WRITTEN INSTRUCTION:
From the data that follows, copy every line holding the string "normal".

SUPPLIED DATA:
## Start
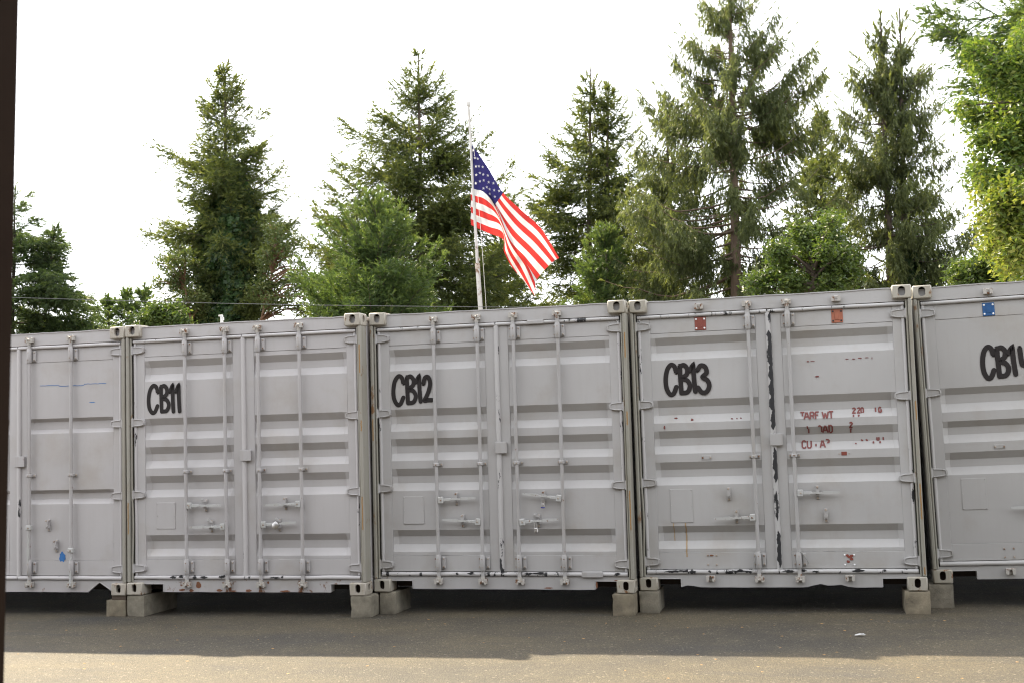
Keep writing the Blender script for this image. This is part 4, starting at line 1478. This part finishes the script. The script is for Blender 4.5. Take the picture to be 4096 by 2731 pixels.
def conifer(name, label, stems, Y, kind, seed, density=1.0, style='fir', size=.14, spacing=.085, wh=.34, zmin=3.2, bark_m=None,
            extra=(), thick=.024, blades=8, gaps=.20, group='conifers behind the containers', trunk_r=None, width=.15, twig=.60, ivy=None, hole_bias=0., rscale=1.0):
    global nrg
    nrg = np.random.default_rng(seed)
    rd = random.Random(seed)
    bark_m = bark_m or bark
    f0, _ = stem_world(stems[0][0], Y)
    root = bpy.data.objects.new(name, None); col.objects.link(root); root.location = (f0.x, f0.y, 0)
    tag(root, label, 'tree', group)
    off = np.array([f0.x, f0.y, 0.])
    T, SH = [], []
    limbs = MB()
    for si, (line, prof) in enumerate(stems):
        f, top = stem_world(line, Y)
        f, top = np.array(f), np.array(top)
        H_ = top[2]
        tr = trunk_r or H_ * .014
        n = 14
        tp_ = [f + (top - f) * i / n + np.array([.03 * noise.noise((i * .5, seed, 1)), .03 * noise.noise((i * .5, seed, 4)), 0]) * (1 if 0 < i < n else 0) for i in range(n + 1)]
        tm = MB(); tm.tube([tuple(p - off) for p in tp_], [tr * (1.25 if i == 0 else 1) * (1 - .95 * i / n) + .006 for i in range(n + 1)], 9)
        tm.build('trunk', bark_m, root)
        # crown profile in metres
        pz, pl, pr_ = [], [], []
        for py, l, r_ in sorted(prof, reverse=True):
            cx = line[0][0] + (line[1][0] - line[0][0]) * (py - line[0][1]) / (line[1][1] - line[0][1])
            c = at(cx, py, Y)
            pz.append(c.z); pl.append(max(.05, c.x - at(l, py, Y).x)); pr_.append(max(.05, at(r_, py, Y).x - c.x))
        br_list = []
        z = zmin
        az = rd.uniform(0, 6)
        while z < H_ - .1:
            fr = (z - zmin) / (H_ - zmin)
            nb = max(3, int(rd.gauss(6.6, 1.2) * density)) if fr < .93 else 4
            for b_ in range(nb):
                az += 2.39996 + rd.uniform(-.5, .5)
                zz = z + rd.uniform(-.15, .15)
                rl_, rr_ = np.interp(zz, pz, pl), np.interp(zz, pz, pr_)
                w = .5 + .5 * math.cos(az)
                R_ = (rl_ + (rr_ - rl_) * w) * rscale
                if rd.random() < gaps * (1 if fr < .9 else .4):
                    R_ *= rd.uniform(.25, .6)
                L = R_ * (rd.uniform(.70, 1.0) if rd.random() < .6 else rd.uniform(.98, 1.2))
                if noise.noise((math.cos(az) * 1.3, math.sin(az) * 1.3 + seed, zz * .7)) < -.33:
                    L *= .5
                br_list.append((zz, az, L, None))
            z += wh * (1.15 - .55 * fr) * rd.uniform(.7, 1.3)
        for (px, py, dz) in (extra if si == 0 else ()):
            t_ = np.array(at(px, py, Y))
            zo = t_[2] - dz
            c = f + (top - f) * (zo / H_)
            az_ = math.atan2(rd.uniform(-.2, .2), t_[0] - c[0])
            br_list.append((t_[2], az_, abs(t_[0] - c[0]) * 1.02, dz))
        for zz, az, L, dz in br_list:
            fr = min(1, max(0, (zz - zmin) / (H_ - zmin)))
            if style == 'spruce':
                e0 = math.radians(np.interp(fr, [0, .5, .85, 1], [-8, 6, 22, 46]) + rd.uniform(-9, 9)); sag, tu = .10, .16
            elif style == 'cedar':
                e0 = math.radians(np.interp(fr, [0, .5, .85, 1], [0, 8, 30, 60]) + rd.uniform(-8, 8)); sag, tu = .02, -.10
            elif style == 'young':
                e0 = math.radians(np.interp(fr, [0, .5, .85, 1], [18, 28, 45, 72]) + rd.uniform(-10, 10)); sag, tu = .04, .12
            else:
                e0 = math.radians(np.interp(fr, [0, .5, .85, 1], [-8, 4, 28, 62]) + rd.uniform(-13, 13)); sag, tu = .07, .13
            if dz is not None:
                e0 = math.atan2(dz, L) - tu * .6
            zo = zz - (math.tan(e0) + tu) * L * .8
            zo = min(zo, H_ - .05)
            c = f + (top - f) * (zo / H_)
            bp = branch_poly((c[0], c[1], zo), az, L, e0, sag, tu, 9)
            nn = np.array([[.10 * L * .3 * noise.noise((q * .45, seed + az, 2)) * (q / 8) for _ in range(1)] + [.0, .06 * L * noise.noise((q * .5, az, seed + 3)) * (q / 8)] for q in range(9)])
            bp = bp + nn
            limbs.tube([tuple(p - off) for p in bp], [max(.005, thick * (L / 2.2) ** .7 * (1 - .85 * q / 8)) for q in range(9)], 4, False)
            # twigs
            nt_ = max(4, int(L / spacing))
            t = np.linspace((.28 if style == 'spruce' else .16) if L > .8 else .05, 1, nt_) + nrg.uniform(-.03, .03, nt_)
            t = np.clip(t, 0, 1)
            seg = np.minimum((t * 8).astype(int), 7); q = (t * 8 - seg)[:, None]
            base = bp[seg] * (1 - q) + bp[seg + 1] * q
            tan = unit(bp[seg + 1] - bp[seg])
            sidev = unit(np.cross(tan, np.array([0, 0, 1.])))
            for sgn in (-1, 1, 0):
                m = len(t)
                ang = nrg.uniform(.65, 1.15, m)[:, None]
                dd = tan * np.cos(ang) + sidev * np.sin(ang) * sgn
                if sgn == 0:
                    dd = tan * .8 + sidev * nrg.uniform(-.5, .5, m)[:, None] + np.array([0, 0, 1.]) * nrg.uniform(-.9, .5, m)[:, None]
                env = np.minimum(1, (1 - t) * 1.15 + .18) * np.minimum(1, t * 2.2 + .25)
                tl_ = (twig * min(L, 2.6) * env * nrg.uniform(.45, 1.1, m) + .10)
                if style == 'spruce':
                    dd = dd * .45 + np.array([0, 0, -1.]) * nrg.uniform(.5, 1.25, m)[:, None]
                    tl_ = np.minimum(tl_, .85) * nrg.uniform(.55, 1.25, m)
                elif style == 'cedar':
                    dd = dd + np.array([0, 0, -1.]) * nrg.uniform(.05, .35, m)[:, None]
                elif style == 'young':
                    dd = dd + np.array([0, 0, 1.]) * nrg.uniform(-.05, .45, m)[:, None]
                else:
                    dd = dd + np.array([0, 0, -1.]) * nrg.uniform(-.20, .60, m)[:, None]
                dd = unit(dd)
                ns = max(1, int(math.ceil(tl_.max() / (size * .72))))
                s_ = (np.arange(ns)[None, :] + nrg.uniform(0, .6, (m, ns))) * size * .72
                ok = s_ < tl_[:, None]
                droop = (-.25 if style in ('spruce', 'fir') else (.10 if style == 'young' else -.12)) * s_ ** 2
                Pp = base[:, None, :] + dd[:, None, :] * s_[..., None]
                Pp[..., 2] += droop
                Pp = Pp + nrg.normal(0, .025, Pp.shape)
                Ad = np.repeat(dd[:, None, :], ns, 1) + nrg.normal(0, .35, Pp.shape)
                if style == 'spruce':
                    Ad[..., 2] -= .5
                hole = np.sin(Pp[..., 0] * 4.1 + seed) * np.sin(Pp[..., 2] * 4.7 + 1.3 * seed) + np.sin(Pp[..., 1] * 3.7 + Pp[..., 2] * 2.9) * .6 + nrg.normal(0, .25, ok.shape)
                ok &= hole > (-.66 + .34 * t)[:, None] + hole_bias
                Pp, Ad = Pp[ok], Ad[ok]
                k = len(Pp)
                if not k: continue
                sz = size * nrg.uniform(.75, 1.25, k)
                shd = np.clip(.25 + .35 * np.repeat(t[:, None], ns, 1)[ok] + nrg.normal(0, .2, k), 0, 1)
                a, b2 = sprigs(Pp, Ad, sz, shd, blades, width)
                T.append(a); SH.append(b2)
                tip = base + dd * tl_[:, None]; tip[:, 2] += (-.25 if style in ('spruce', 'fir') else -.05) * tl_ ** 2
                T.append(np.stack([base - [0, 0, .006], base + [0, 0, .006], tip], 1)); SH.append(np.zeros(m))
            # end tuft
            a, b2 = sprigs(bp[-3:], np.repeat((bp[-1] - bp[-2])[None], 3, 0), np.full(3, size * 1.2), np.full(3, .8), blades + 2, width)
            T.append(a); SH.append(b2)
        # leader
        k = 6
        lp = np.array([top - (top - f) / H_ * .1 * i for i in range(k)])
        a, b2 = sprigs(lp, np.tile([[0, 0, 1.]], (k, 1)) + nrg.normal(0, .3, (k, 3)), np.full(k, size), np.full(k, .7), blades, width)
        T.append(a); SH.append(b2)
    tris = np.concatenate(T) - off
    me = tri_mesh('crown', tris, np.concatenate(SH))
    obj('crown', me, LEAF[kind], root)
    lm = bpy.data.meshes.new('limbs'); lm.from_pydata(limbs.v, [], limbs.f); lm.shade_smooth()
    obj('limbs', lm, bark_m, root)
    if ivy:
        kx, prof, n, sz, off_y = ivy
        P_, N_ = [], []
        zs = [(at(kx, py, Y).z, at(kx, py, Y).x, at(kx + r_, py, Y).x - at(kx, py, Y).x) for py, r_ in prof]
        zs.sort()
        zz = nrg.uniform(zs[0][0], zs[-1][0], n)
        rr = np.interp(zz, [q[0] for q in zs], [q[2] for q in zs])
        xx = np.interp(zz, [q[0] for q in zs], [q[1] for q in zs])
        th = nrg.uniform(0, 2 * np.pi, n)
        bulge = np.array([1 + .55 * noise.noise((math.cos(a) * 1.5, math.sin(a) * 1.5 + seed, h * 1.1)) + .30 * noise.noise((math.cos(a) * 4, math.sin(a) * 4, h * 3.0)) for a, h in zip(th, zz)])
        rad = rr * bulge * (1 - nrg.exponential(.10, n).clip(0, .6))
        P_ = np.stack([xx + rad * np.cos(th), Y + rad * np.sin(th), zz], 1)
        N_ = np.stack([np.cos(th), np.sin(th), np.full(n, .35)], 1) + nrg.normal(0, .45, (n, 3))
        a, b2 = leaves(P_, N_, sz * nrg.uniform(.7, 1.3, n), np.clip(nrg.normal(.45, .25, n), 0, 1), .85)
        obj('ivy', tri_mesh('ivy', a - off, b2), LEAF['ivy'], root)
    return root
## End
SOLUTION FOR THIS TASK:
                Pp = Pp + nrg.normal(0, .025, Pp.shape)
                Ad = np.repeat(dd[:, None, :], ns, 1) + nrg.normal(0, .35, Pp.shape)
                hole = np.sin(Pp[..., 0] * 4.1 + seed) * np.sin(Pp[..., 2] * 4.7 + 1.3 * seed) + np.sin(Pp[..., 1] * 3.7 + Pp[..., 2] * 2.9) * .6 + nrg.normal(0, .25, ok.shape)
                shd = np.clip(.25 + .35 * np.repeat(t[:, None], ns, 1)[ok] + nrg.normal(0, .2, k), 0, 1)
        a, b2 = sprigs(lp, np.tile([[0, 0, 1.]], (k, 1)) + nrg.normal(0, .3, (k, 3)), np.full(k, size), np.full(k, .7), blades, width)
        N_ = np.stack([np.cos(th), np.sin(th), np.full(n, .35)], 1) + nrg.normal(0, .45, (n, 3))
        a, b2 = leaves(P_, N_, sz * nrg.uniform(.7, 1.3, n), np.clip(nrg.normal(.45, .25, n), 0, 1), .85)